It’s important to be thankful all year round, but taking advantage of instilling those beliefs and thought patterns this time of year is opportune. There is so much to be thankful for. Talking about the little things that we see and take advantage of each day is a great start. Each night before bed list three things you are grateful for that day. Topics can range from a yummy lunch, a warm car to drive in, a play-date, or a new book. Explain to your child that we need to look at life with a thankful heart, even when our days may not go our way. There will ALWAYS be something to be thankful for. If you have older children who have learned to read & write, now would be a great time to start journaling. Writing down all the things you’re grateful for is a powerful and meaningful practice to start young.
Instead of talking about Christmas gifts for them & what they want this year, talk about those who are less fortunate than you. Visit a local store that does a giving tree and have each child choose an ornament with a child’s age and needs on the list to shop for. Remind them to imagine if they were that child. What would THEY be grateful to receive for Christmas? For those of you with preschoolers and toddlers who may not be able to fully comprehend the idea of what’s happening, that’s ok! Let them still take part and make it a tradition you do each year as they grow older.
Being able to say you are thankful is something that should be second nature. To help ensure your child understands its importance, help prompt a verbal “thank you” and an explanation of why you’re grateful and when to relay it out loud. Watching you express gratitude to your friends, strangers who bag your groceries, gas station attendants, or the UPS driver, will help set a good example that saying “thank you” when someone is helpful and kind is substantial. Cue your child to write a thank you card when they receive a gift from a loved one or a kind gesture from a sibling. They will continue to grasp the meaning of being truly appreciative. Indicate the reason for the gift, “Aunt Mary gave you that scarf because she knew you loved to play outside in the snow and wanted you to keep warm. Wasn’t that a kind gesture?”
Children like to feel helpful. Putting your preschooler in charge of a simple task will build their confidence and sense of competency. Assign a chore to set the Thanksgiving table. A child who is entrusted to assist with important family responsibilities will soon find they enjoy serving others. Be sure the task you assign is manageable and that it’s real work, not busy work since even preschoolers know the difference. The goal is to make your child feel like a capable, contributing member of the family. It’s always fun to sing and dance while doing chores or helping a friend.
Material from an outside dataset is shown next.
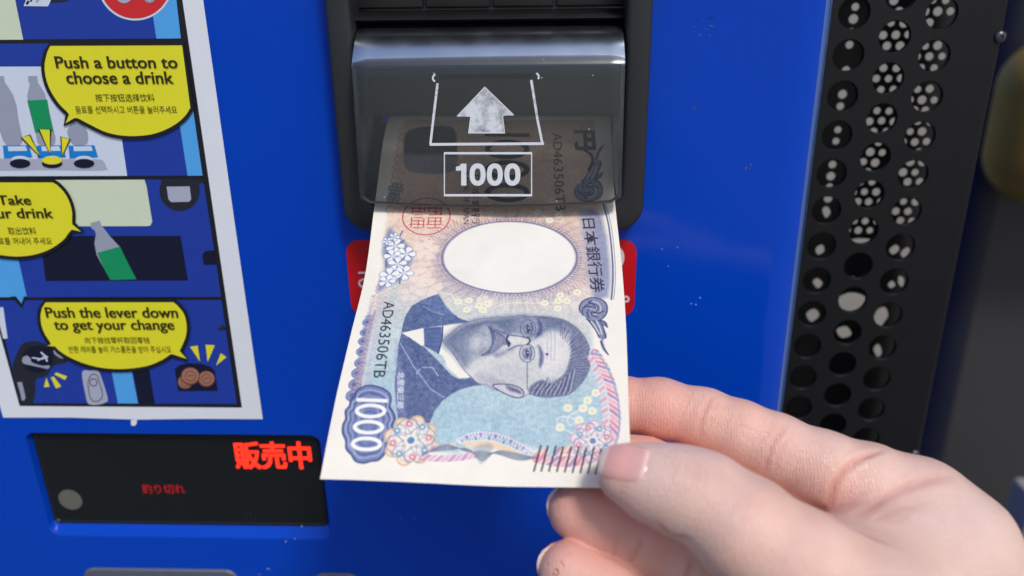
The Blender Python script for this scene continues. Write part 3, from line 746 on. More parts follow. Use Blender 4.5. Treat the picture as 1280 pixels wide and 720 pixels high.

Sung to: “Row, row, row your boat”
I’m thankful for my friends and for my family.
I’m thankful for the food I eat –
I’m happy to be me!
“Play is the work of the child” Maria Montessori. We all want our children to develop thankful hearts and believe that the best way for them to learn is through play. Introduce a game or two that teaches gratitude. Some great ideas include:
Do not stress out if your toddler doesn’t thank you after you help them with something, they are still learning and with consistency and a willing heart, they will be grateful for your patience and dedication in their childhood development.